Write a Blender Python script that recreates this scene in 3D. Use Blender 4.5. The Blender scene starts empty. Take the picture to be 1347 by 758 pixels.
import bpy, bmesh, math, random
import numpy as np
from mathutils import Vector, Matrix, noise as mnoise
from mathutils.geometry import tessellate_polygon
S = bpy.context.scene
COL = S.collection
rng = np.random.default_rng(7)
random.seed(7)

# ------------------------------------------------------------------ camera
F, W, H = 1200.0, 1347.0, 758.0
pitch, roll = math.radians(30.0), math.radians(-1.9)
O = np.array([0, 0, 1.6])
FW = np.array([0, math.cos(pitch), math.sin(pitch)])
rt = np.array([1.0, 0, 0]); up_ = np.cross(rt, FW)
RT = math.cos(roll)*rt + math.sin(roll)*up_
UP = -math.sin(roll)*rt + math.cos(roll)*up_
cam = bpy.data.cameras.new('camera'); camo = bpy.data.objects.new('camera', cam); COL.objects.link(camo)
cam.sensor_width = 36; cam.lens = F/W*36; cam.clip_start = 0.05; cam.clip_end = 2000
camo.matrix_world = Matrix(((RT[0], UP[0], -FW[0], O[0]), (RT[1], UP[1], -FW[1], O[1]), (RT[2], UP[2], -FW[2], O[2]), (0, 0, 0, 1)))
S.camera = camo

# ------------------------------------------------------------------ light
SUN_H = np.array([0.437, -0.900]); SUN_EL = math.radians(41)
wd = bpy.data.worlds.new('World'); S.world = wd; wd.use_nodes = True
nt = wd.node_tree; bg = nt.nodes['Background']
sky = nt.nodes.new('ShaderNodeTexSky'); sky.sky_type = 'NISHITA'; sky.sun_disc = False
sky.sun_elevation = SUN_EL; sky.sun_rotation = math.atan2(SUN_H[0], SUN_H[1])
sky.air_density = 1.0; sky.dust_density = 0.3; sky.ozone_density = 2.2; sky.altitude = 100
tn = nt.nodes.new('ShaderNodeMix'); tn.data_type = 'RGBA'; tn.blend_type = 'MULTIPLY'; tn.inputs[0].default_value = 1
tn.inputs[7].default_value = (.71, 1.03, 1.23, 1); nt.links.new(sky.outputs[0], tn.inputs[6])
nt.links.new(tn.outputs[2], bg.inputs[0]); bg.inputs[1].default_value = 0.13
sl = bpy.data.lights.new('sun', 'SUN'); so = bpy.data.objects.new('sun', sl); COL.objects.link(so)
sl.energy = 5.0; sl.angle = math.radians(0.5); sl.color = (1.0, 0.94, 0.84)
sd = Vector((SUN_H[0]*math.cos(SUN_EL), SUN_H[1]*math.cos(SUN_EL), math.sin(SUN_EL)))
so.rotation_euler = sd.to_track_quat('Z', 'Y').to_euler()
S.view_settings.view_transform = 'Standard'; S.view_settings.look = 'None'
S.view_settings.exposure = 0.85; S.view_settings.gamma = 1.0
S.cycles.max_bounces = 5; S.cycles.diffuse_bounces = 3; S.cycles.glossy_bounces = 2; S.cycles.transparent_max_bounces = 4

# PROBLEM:
All the data must be duplicated exactly, with nothing added or removed.

# TASK RESULT:
Write a Blender Python script that recreates this scene in 3D. Use Blender 4.5. The Blender scene starts empty. Take the picture to be 1347 by 758 pixels.
import bpy, bmesh, math, random
import numpy as np
from mathutils import Vector, Matrix, noise as mnoise
from mathutils.geometry import tessellate_polygon
S = bpy.context.scene
COL = S.collection
rng = np.random.default_rng(7)
random.seed(7)

# ------------------------------------------------------------------ camera
F, W, H = 1200.0, 1347.0, 758.0
pitch, roll = math.radians(30.0), math.radians(-1.9)
O = np.array([0, 0, 1.6])
FW = np.array([0, math.cos(pitch), math.sin(pitch)])
rt = np.array([1.0, 0, 0]); up_ = np.cross(rt, FW)
RT = math.cos(roll)*rt + math.sin(roll)*up_
UP = -math.sin(roll)*rt + math.cos(roll)*up_
cam = bpy.data.cameras.new('camera'); camo = bpy.data.objects.new('camera', cam); COL.objects.link(camo)
cam.sensor_width = 36; cam.lens = F/W*36; cam.clip_start = 0.05; cam.clip_end = 2000
camo.matrix_world = Matrix(((RT[0], UP[0], -FW[0], O[0]), (RT[1], UP[1], -FW[1], O[1]), (RT[2], UP[2], -FW[2], O[2]), (0, 0, 0, 1)))
S.camera = camo

# ------------------------------------------------------------------ light
SUN_H = np.array([0.437, -0.900]); SUN_EL = math.radians(41)
wd = bpy.data.worlds.new('World'); S.world = wd; wd.use_nodes = True
nt = wd.node_tree; bg = nt.nodes['Background']
sky = nt.nodes.new('ShaderNodeTexSky'); sky.sky_type = 'NISHITA'; sky.sun_disc = False
sky.sun_elevation = SUN_EL; sky.sun_rotation = math.atan2(SUN_H[0], SUN_H[1])
sky.air_density = 1.0; sky.dust_density = 0.3; sky.ozone_density = 2.2; sky.altitude = 100
tn = nt.nodes.new('ShaderNodeMix'); tn.data_type = 'RGBA'; tn.blend_type = 'MULTIPLY'; tn.inputs[0].default_value = 1
tn.inputs[7].default_value = (.71, 1.03, 1.23, 1); nt.links.new(sky.outputs[0], tn.inputs[6])
nt.links.new(tn.outputs[2], bg.inputs[0]); bg.inputs[1].default_value = 0.13
sl = bpy.data.lights.new('sun', 'SUN'); so = bpy.data.objects.new('sun', sl); COL.objects.link(so)
sl.energy = 5.0; sl.angle = math.radians(0.5); sl.color = (1.0, 0.94, 0.84)
sd = Vector((SUN_H[0]*math.cos(SUN_EL), SUN_H[1]*math.cos(SUN_EL), math.sin(SUN_EL)))
so.rotation_euler = sd.to_track_quat('Z', 'Y').to_euler()
S.view_settings.view_transform = 'Standard'; S.view_settings.look = 'None'
S.view_settings.exposure = 0.85; S.view_settings.gamma = 1.0
S.cycles.max_bounces = 5; S.cycles.diffuse_bounces = 3; S.cycles.glossy_bounces = 2; S.cycles.transparent_max_bounces = 4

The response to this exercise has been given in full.